Die vielen Dankesworte, die gesprochen werden, nimmt Stein ruhig zur Kenntnis. „Sie brauchen mir nicht zu danken. Vielmehr bedanke ich mich, dass Sie mich eingeladen haben“, sagt er in die Runde, nippt am Kaffee und am Glas Wasser.

Gastfreundschaft ist ihm sehr wichtig. Gleich mehrfach wird er an diesem Vormittag eine Einladung nach Israel aussprechen. „Wer mich besuchen möchte, darf mich kontaktieren und ist dann mein Gast. Ich habe ein schönes Haus, und Kost und Logis sind frei. Ein prima Fremdenführer bin ich übrigens auch – ich kenne mich sehr gut aus in Israel“, schmunzelt Stein.

Wer dem Gespräch als Zuhörer folgt, neigt dazu, sich zu entspannen. Obwohl es keine erbaulichen Dinge sind, die Stein aus seiner Jugend berichtet. Aber die Art, wie er erzählt, wie an entscheidenden Stellen ein feiner Humor, gepaart mit Optimismus, durchbricht, zwingt fast zum Schmunzeln. „Ich hab halt eine große Gosch“, sagt Stein. Und auf die mehr rhetorische Frage hin, ob er denn nach 78 Jahren noch Alemannisch könne, kommt geschwind ein „Besser wie manche, die hier leben“ aus seinem Mund. Die Stimmung am Tisch im Grenzacher Rathaus bleibt gelöst und locker.
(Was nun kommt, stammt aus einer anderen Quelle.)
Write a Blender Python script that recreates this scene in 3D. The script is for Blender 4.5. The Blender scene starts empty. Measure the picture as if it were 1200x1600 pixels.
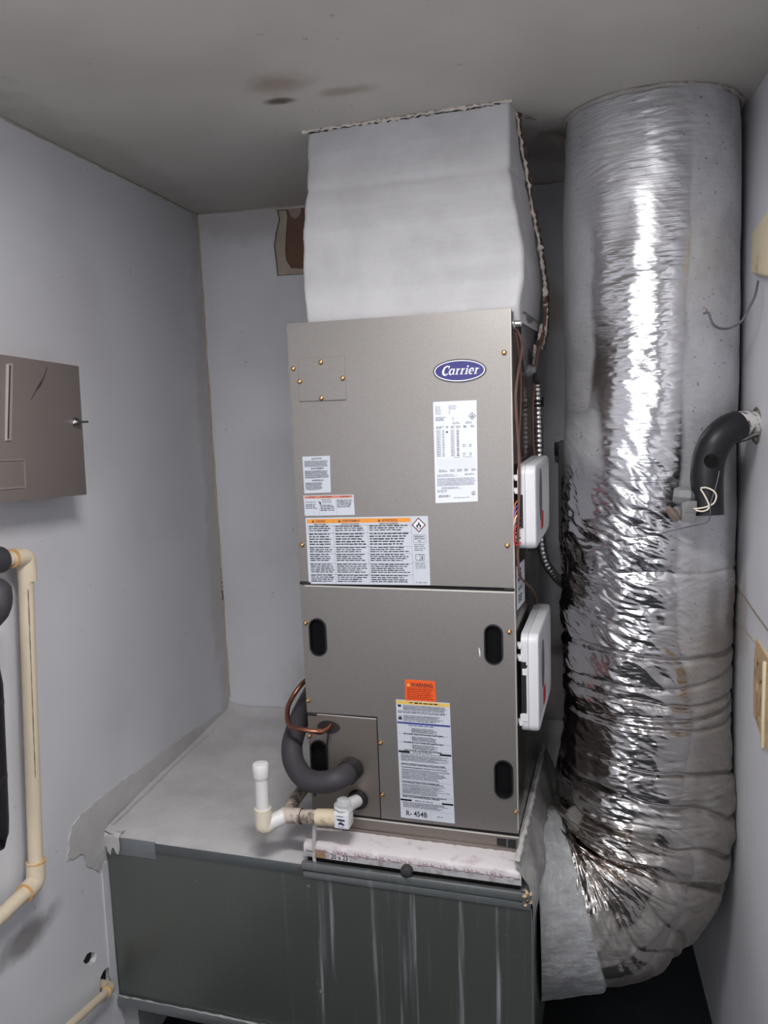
import bpy, bmesh, math, random
import numpy as np
from mathutils import Matrix, Vector
from mathutils.geometry import tessellate_polygon
random.seed(7)
SC = bpy.context.scene
COL = SC.collection
PI = math.pi

# ---------------------------------------------------------------- camera, world, light, exposure
PSI = -0.08831548982738684            # the air handler stands turned about 5 degrees in the closet
ZA = 0.62                             # underside of the air handler
cam_d = bpy.data.cameras.new('camera'); cam = bpy.data.objects.new('camera', cam_d); COL.objects.link(cam)
cam_d.sensor_fit = 'HORIZONTAL'; cam_d.sensor_width = 36.0; cam_d.lens = 36.0 * 1258.03 / 1200.0
cam_d.clip_start = 0.02
yaw, pitch, roll = -0.2096207, -0.1392837, -0.03772956
fw = Vector((math.sin(yaw)*math.cos(pitch), math.cos(yaw)*math.cos(pitch), math.sin(pitch)))
rt = Vector((math.cos(yaw), -math.sin(yaw), 0)); up = rt.cross(fw)
c_, s_ = math.cos(roll), math.sin(roll)
R_, U_ = c_*rt + s_*up, -s_*rt + c_*up
mw_ = Matrix((( R_.x, U_.x, -fw.x, 0.6239), (R_.y, U_.y, -fw.y, -1.8915), (R_.z, U_.z, -fw.z, 1.7255), (0, 0, 0, 1)))
cam.matrix_world = mw_
SC.camera = cam
wd = bpy.data.worlds.new('world'); SC.world = wd; wd.use_nodes = True
wd.node_tree.nodes['Background'].inputs[0].default_value = (0.92, 0.95, 1.0, 1)
wd.node_tree.nodes['Background'].inputs[1].default_value = 5.0  # raised background serves as fill through the added opening in wall_front
LAMP = (0.42, -1.12, 2.34)
ld = bpy.data.lights.new('lamp_light', 'AREA'); ld.shape = 'RECTANGLE'; ld.size = 0.50; ld.size_y = 0.16; ld.energy = 25.0; ld.color = (1.0, 0.99, 0.985)
lo = bpy.data.objects.new('lamp_light', ld); COL.objects.link(lo); lo.location = LAMP
vs = SC.view_settings
SC.display_settings.display_device = 'sRGB'
vs.view_transform = 'Standard'; vs.look = 'None'; vs.gamma = 1.0; vs.use_curve_mapping = False
vs.exposure = 0.0
SC.cycles.max_bounces = 8; SC.cycles.diffuse_bounces = 5; SC.cycles.glossy_bounces = 5

# ---------------------------------------------------------------- helpers
def lin(r, g, b):
    f = lambda v: (v/255/12.92) if v/255 <= .04045 else ((v/255+.055)/1.055)**2.4
    return (f(r), f(g), f(b), 1)

FA = Matrix.Rotation(PSI, 4, 'Z'); FA.translation = Vector((0, 0, ZA))
FW = Matrix.Identity(4)
FR = {'A': FA, 'W': FW}
MW = {}

def toW(p):
    return FA @ Vector(p)

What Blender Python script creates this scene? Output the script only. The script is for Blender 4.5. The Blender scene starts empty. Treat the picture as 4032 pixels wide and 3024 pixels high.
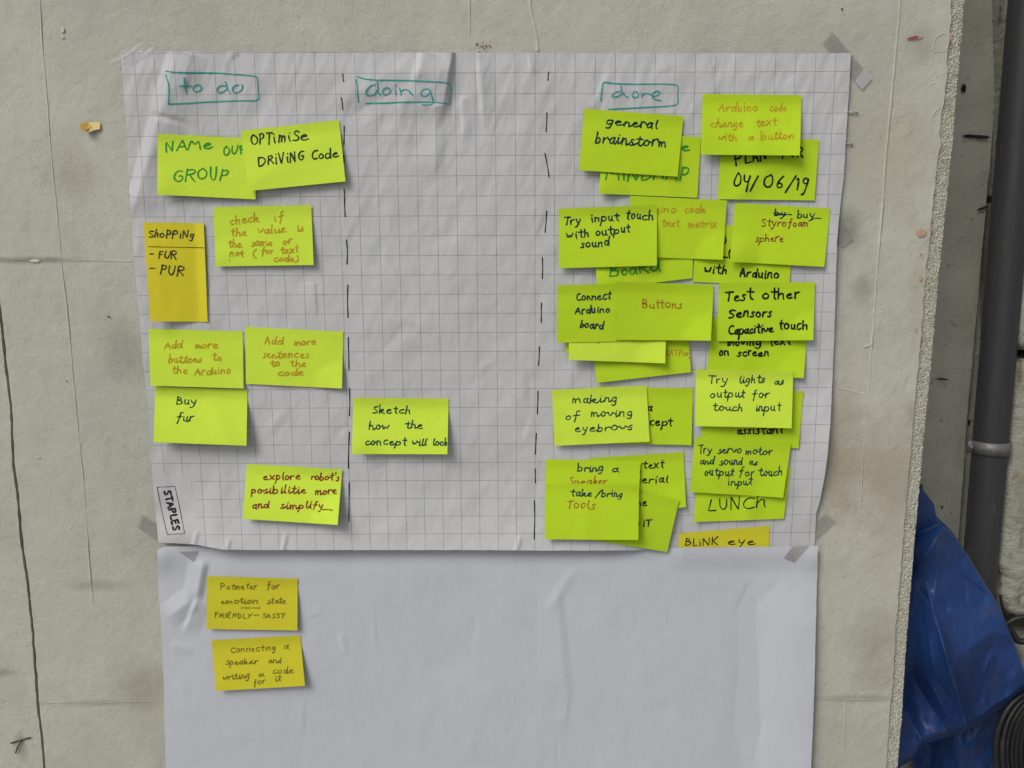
import bpy, math, random
import numpy as np
from mathutils import Matrix, Vector

random.seed(7)
SC = bpy.context.scene
COL = SC.collection
R = math.radians

# ------------------------------------------------------------------ camera
F_PX, W_PX, H_PX = 3142.0, 4032.0, 3024.0
PITCH, ROLL = R(8.75), R(0.35)
CAM = np.array([0.0, -1.049, 1.45])
fwd = np.array([0, math.cos(PITCH), -math.sin(PITCH)])
rt0 = np.array([1.0, 0, 0]); dn0 = np.array([0, -math.sin(PITCH), -math.cos(PITCH)])
rt = rt0 * math.cos(ROLL) + dn0 * math.sin(ROLL)
dn = -rt0 * math.sin(ROLL) + dn0 * math.cos(ROLL)
cam_d = bpy.data.cameras.new('camera'); cam = bpy.data.objects.new('camera', cam_d); COL.objects.link(cam)
cam_d.sensor_width = 36; cam_d.lens = 36 * F_PX / W_PX
cam_d.clip_start = 0.02; cam_d.clip_end = 200
M = Matrix(((rt[0], -dn[0], -fwd[0], CAM[0]), (rt[1], -dn[1], -fwd[1], CAM[1]), (rt[2], -dn[2], -fwd[2], CAM[2]), (0, 0, 0, 1)))
cam.matrix_world = M
cam_d.dof.use_dof = True; cam_d.dof.focus_distance = 1.08; cam_d.dof.aperture_fstop = 11
SC.camera = cam

# ------------------------------------------------------------------ sky, sun, exposure
SUN_FROM = Vector((-0.52, -0.50, 0.66)).normalized()
w = bpy.data.worlds.new('World'); SC.world = w; w.use_nodes = True
nt = w.node_tree; bg = nt.nodes['Background']
sky = nt.nodes.new('ShaderNodeTexSky'); sky.sky_type = 'NISHITA'; sky.sun_disc = False
sky.sun_elevation = math.asin(SUN_FROM.z); sky.sun_rotation = math.atan2(SUN_FROM.x, SUN_FROM.y) % (2 * math.pi)
sky.dust_density = 4.0; sky.air_density = 1.0
hs = nt.nodes.new('ShaderNodeHueSaturation'); hs.inputs['Saturation'].default_value = 0.22
nt.links.new(sky.outputs[0], hs.inputs['Color']); nt.links.new(hs.outputs[0], bg.inputs['Color'])
bg.inputs['Strength'].default_value = 0.07
sun_d = bpy.data.lights.new('sun', 'SUN'); sun_d.energy = 1.35; sun_d.angle = R(28); sun_d.color = (1.0, 0.965, 0.91)
sun = bpy.data.objects.new('sun', sun_d); COL.objects.link(sun)
sun.rotation_euler = SUN_FROM.to_track_quat('Z', 'Y').to_euler(); sun.location = (-2, -3, 4)
SC.view_settings.view_transform = 'Standard'; SC.view_settings.look = 'None'
SC.view_settings.exposure = 0.32; SC.view_settings.gamma = 1.0

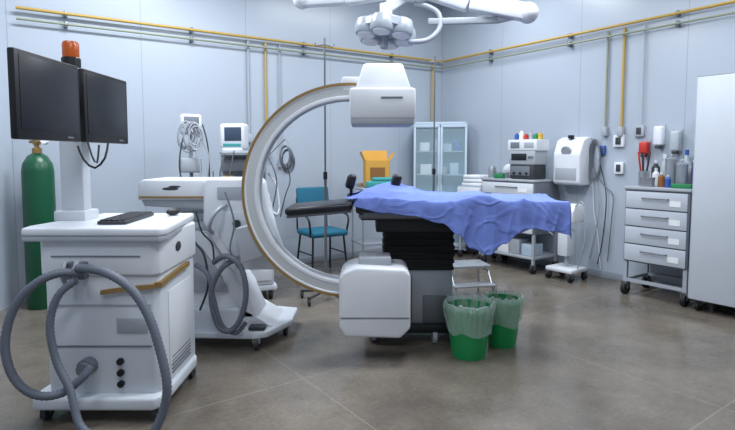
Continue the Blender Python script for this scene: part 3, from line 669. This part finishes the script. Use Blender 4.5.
# ---------------- wheeled pump
p=RW(rw_t(571,.36),.40)
T=thing('suction_pump','white suction pump on pole base with casters below wall unit','medical machine',p,ROTR)
MB().box((0,0,.12),(.34,.32,.05),.02).build('base',white,T)
MB().cyl((0,0,.14),(0,0,.68),.025).build('pole',lgrey,T)
MB().box((0,-.02,.42),(.13,.15,.3),.02).build('motor_housing',offw,T)
MB().prism([(-.12,.66),(.10,.66),(.10,.80),(.04,.86),(-.08,.86),(-.13,.78)],-.15,.15,'yz',.015).build('pump_head',white,T)
MB().box((0,-.118,.74),(.18,.012,.07),.004,rot=(R(-10),0,0)).build('display',mgrey,T)
MB().tube([(-.12,-.10,.82),(-.2,-.2,.9),(-.22,-.2,.65),(-.1,-.12,.5)],.007,6).build('tubing',lgrey,T)
MB().tube([(.12,-.08,.82),(.25,-.1,.88),(.28,-.1,.5),(.17,-.05,.15)],.007,6).build('tubing',lgrey,T)
for x in (-.14,.14):
    for y in (-.13,.13): caster(T,x,y,.045,.1)
# ---------------- right drawer cabinet
T=thing('drawer_cabinet','grey four drawer cabinet on casters left of the tall locker','cabinet',RW(3.475,.27),ROTR)
drawers(T,.60,.46,.34,1.06,4,cabdark,cabgrey)
MB().box((0,0,1.075),(.63,.5,.03),.008).build('worktop',lgrey,T)
for x in (-.28,.28):
    for y in (-.21,.21): MB().box((x,y,.24),(.035,.035,.24)).build('leg',lgrey,T); caster(T,x,y,.062,.13)
MB().box((0,-.21,.15),(.60,.03,.03)).box((0,.21,.15),(.60,.03,.03)).box((-.28,0,.15),(.03,.42,.03)).box((.28,0,.15),(.03,.42,.03)).build('lower_frame',lgrey,T)
Tc=T; ZT=1.091
def bottle(x,y,r,h,m,label,cat='bottle',nm='bottle',capm=white):
    o=thing(nm,label,cat,LW(Tc,x,y,ZT))
    MB().lathe([(.001,0),(r,0),(r,h*.68),(r*.5,h*.8),(r*.4,h*.86),(.001,h*.86)]).build('body',m,o); MB().lathe([(r*.45,h*.86),(r*.45,h),(.001,h)]).build('cap',capm,o)
def canister(x,y,r,h,label):
    o=thing('steel_canister',label,'canister',LW(Tc,x,y,ZT))
    MB().lathe([(.001,0),(r,0),(r,h),(.001,h)]).build('body',steel,o); MB().lathe([(r*1.06,h),(r*1.06,h+.02),(r*.5,h+.04),(.001,h+.045)]).sph((0,0,h+.055),.014).build('lid',steel,o)
canister(.0,.05,.055,.25,'taller steel canister with lid in middle of cabinet top')
canister(.12,.0,.05,.20,'shorter steel canister with lid right of the taller one')
bottle(.22,.06,.042,.32,purple,'purple bottle near right end of cabinet top')
bottle(-.10,.14,.045,.32,clear,'tall clear bottle with white cap at back of cabinet top')
bottle(.09,.16,.04,.36,clear,'tallest clear bottle with blue cap behind the steel canisters',capm=bluep)
bottle(.26,.17,.035,.28,paper,'white bottle with red cap behind the purple bottle',capm=red)
bottle(.17,.14,.03,.30,paper,'white bottle with blue cap between clear and purple bottles',capm=bluep)
bottle(-.02,-.10,.03,.14,bcard,'small brown bottle in front of the steel canisters')
bottle(.06,-.14,.025,.12,bluep,'small blue bottle at front edge of cabinet top')
bottle(-.20,.16,.04,.26,dgrey,'dark bottle at back left corner of cabinet top')
bottle(-.13,.02,.035,.18,paper,'short white bottle between red instruments and tall canister')
bottle(.27,-.03,.03,.2,lgrey,'grey bottle at the right edge beside the green book')
o=thing('instrument_jar','steel jar of red handled instruments at left end of cabinet top','jar',LW(Tc,-.23,-.02,ZT))
MB().lathe([(.001,0),(.045,0),(.05,.15),(.045,.15),(.04,.01),(.001,.01)]).build('jar_body',steel,o)
for k in range(5):
    a=k*1.3; MB().tube([(.01*math.cos(a),.01*math.sin(a),.02),(.04*math.cos(a),.04*math.sin(a),.22),(.055*math.cos(a),.055*math.sin(a),.34)],.009).build('instrument',red if k<3 else dgrey,o)
solo(MB().box((0,0,.02),(.17,.13,.04),.004),'green_book',gbook,'green book lying at right front corner of cabinet top','book',LW(Tc,.2,-.15,ZT),ROTR+.1)
solo(MB().lathe([(.001,0),(.06,0),(.07,.09),(.065,.09),(.055,.01),(.001,.01)]),'steel_bowl',steel,'small steel bowl at left front of cabinet top','bowl',LW(Tc,-.13,-.15,ZT))
for px,py,m,lab,h in ((660,136,white,'white soap dispenser on wall above the drawer cabinet',.2),(677,141,clear,'translucent dispenser on wall right of the white soap dispenser',.2),(646,148,red,'small red topped hand sprayer hanging on wall above drawer cabinet',.13)):
    q=rw_t(px); z=P(px,py,RW(q).y).z
    o=thing('wall_dispenser',lab,'dispenser',RW(q,0,z),ROTR)
    MB().box((0,-.05,0),(.09,.09,h),.02,seg=3).build('container',m,o); MB().box((0,-.06,-h/2-.015),(.05,.06,.03),.008).build('nozzle',dgrey,o); MB().box((0,-.006,0),(.08,.01,h+.04)).build('bracket',lgrey,o)
# ---------------- locker
T=thing('tall_locker','tall white metal locker on casters at right edge of room','locker',RW(4.365,.31),ROTR)
MB().box((0,0,1.095),(1.1,.5,1.99),.006).build('carcass',cabdark,T)
for sx in (-1,1):
    d_=MB().box((sx*.2735,-.262,1.095),(.53,.024,1.97),.004).build('door',lockm,T)
    MB().box((sx*.06,-.289,1.1),(.02,.03,.16),.005).build('handle',dsteel,d_)
MB().box((-.552,0,1.095),(.004,.49,1.97)).build('side_panel',lockm,T)
for x in (-.48,.48):
    for y in (-.2,.2): caster(T,x,y,.045,.10)
# ---------------- oxygen cylinder
T=thing('oxygen_cylinder','tall green gas cylinder standing in the left corner','gas cylinder',(-3.0,4.78,0))
MB().lathe([(.001,0),(.12,0),(.13,.02),(.13,1.25),(.12,1.32),(.08,1.39),(.035,1.42),(.001,1.42)],n=32).build('tank',green,T)
MB().lathe([(.04,1.41),(.04,1.46),(.02,1.47),(.02,1.51),(.001,1.51)]).build('neck_ring',brass,T)
MB().box((0,0,1.52),(.05,.05,.06),.008).cyl((-.06,0,1.52),(.1,-.03,1.52),.014).build('valve',brass,T)
MB().cyl((.1,-.03,1.52),(.11,-.07,1.53),.03).build('gauge',white,T); MB().cyl((0,0,1.55),(0,0,1.58),.035).build('hand_wheel',dgrey,T)
# ---------------- surgical light
hub=P(414,-14,4.3)
T=thing('surgical_light','white ceiling surgical lamp with jointed arms above the table','lamp',(hub.x,hub.y,H))
MB().cyl((hub.x,hub.y,H),(hub.x,hub.y,hub.z+.05),.05).cyl((hub.x,hub.y,H),(hub.x,hub.y,H-.06),.16).build('ceiling_column',white,T,world=True)
MB().lathe([(.001,-.09),(.14,-.09),(.16,-.03),(.16,.06),(.09,.08),(.001,.08)],hub).build('hub',white,T,world=True)
e=P(528,13,4.1); k1=P(470,2,4.2)
MB().bar(hub+V((.05,0,0)),k1,.12,.16,.02).bar(k1,e,.11,.13,.02).sph(e,.08).build('spring_arm',white,T,world=True)
MB().bar(P(428,22,4.25),P(500,20,4.17),.045,.05).bar(P(498,20,4.17),e,.045,.05).build('link_arm',lgrey,T,world=True)
e2=P(302,0,4.5); MB().bar(hub+V((-.05,0,-.01)),P(345,-3,4.4),.10,.14,.02).bar(P(347,-3,4.4),e2,.10,.12,.02).sph(e2,.075).build('balance_arm',white,T,world=True)
lc=P(386,30,4.25)
MB().bar(hub+V((0,0,-.03)),P(388,7,4.25),.08,.09).cyl(P(386,4,4.25),lc+V((0,0,.05)),.05).build('lamp_arm',white,T,world=True)
rot=(R(-8),R(6),0); M=rmat(lc,rot)
head=MB().lathe([(.001,.09),(.08,.09),(.14,.07),(.19,.055),(.215,.03),(.215,-.02),(.17,-.045),(.001,-.045)],lc,32,rot)
for k in range(6):
    a=2*math.pi*k/6+.3; head.lathe([(.001,.06),(.05,.06),(.082,.04),(.092,0),(.092,-.055),(.082,-.07),(.001,-.07)],M@V((.160*math.cos(a),.160*math.sin(a),0)),20,rot)
hd=head.build('lamp_head',lampgrey,T,world=True)
for k in range(6):
    a=2*math.pi*k/6+.3; q=M@V((.160*math.cos(a),.160*math.sin(a),-.07))
    MB().lathe([(.001,.004),(.07,.004),(.064,-.012),(.001,-.014)],q,20,rot).build('lens',white,hd,world=True)
MB().lathe([(.03,-.04),(.025,-.12),(.03,-.15),(.001,-.16)],lc,16,rot).build('handle',lgrey,hd,world=True)
MB().tube([P(408,42,4.2),P(427,40,4.2),P(439,29,4.22),P(439,14,4.24),P(427,6,4.26),P(414,4,4.28)],.020,10).build('yoke',lgrey,T,world=True)
# ---------------- lights
def area(loc,size,power,col=(.89,.945,1.0),rz=W,sy=None):
    l=bpy.data.lights.new('ceiling_light','AREA'); l.shape='RECTANGLE'; l.size=size; l.size_y=sy or size*.25; l.energy=power; l.color=col
    o=bpy.data.objects.new('ceiling_light',l); o.location=loc; o.rotation_euler=(0,0,rz); COL.objects.link(o)
area((-1.6,4.3,H-.04),1.5,104,sy=.35); area((1.0,3.4,H-.04),1.5,88,sy=.35); area((1.0,5.9,H-.04),1.5,56,sy=.35); area((3.4,3.6,H-.04),1.5,54,sy=.35); area((0,.5,H-.04),1.5,44,sy=.35); area((-1.6,1.6,H-.04),1.5,38,sy=.35)
w=bpy.data.worlds.new('world'); sc.world=w; w.use_nodes=True; w.node_tree.nodes['Background'].inputs[0].default_value=(.6,.7,.8,1); w.node_tree.nodes['Background'].inputs[1].default_value=.3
Wie war es denn für den jungen Fußballer damals in den mittleren 30er Jahren? Günther Stein muss nicht lange nachdenken. Ehe er aufgrund seiner „Rassenzugehörigkeit“ anno 1936 das Lörracher Gymnasium verlassen musste, spielte er begeistert in der Schulmannschaft mit. „Einmal haben wir gegen die Gewerbeschule gespielt. Als dann hinterher herauskam, dass ein Jude – also ich – mitgespielt hatte, musste das Spiel wiederholt werden – aber dann haben sie verloren“, erinnert sich Stein verschmitzt.

Er möchte lieber nach vorne blicken, „denn man kann die Vergangenheit nicht ändern, sondern nur aus ihr lernen. Reden wir doch über die Zukunft“.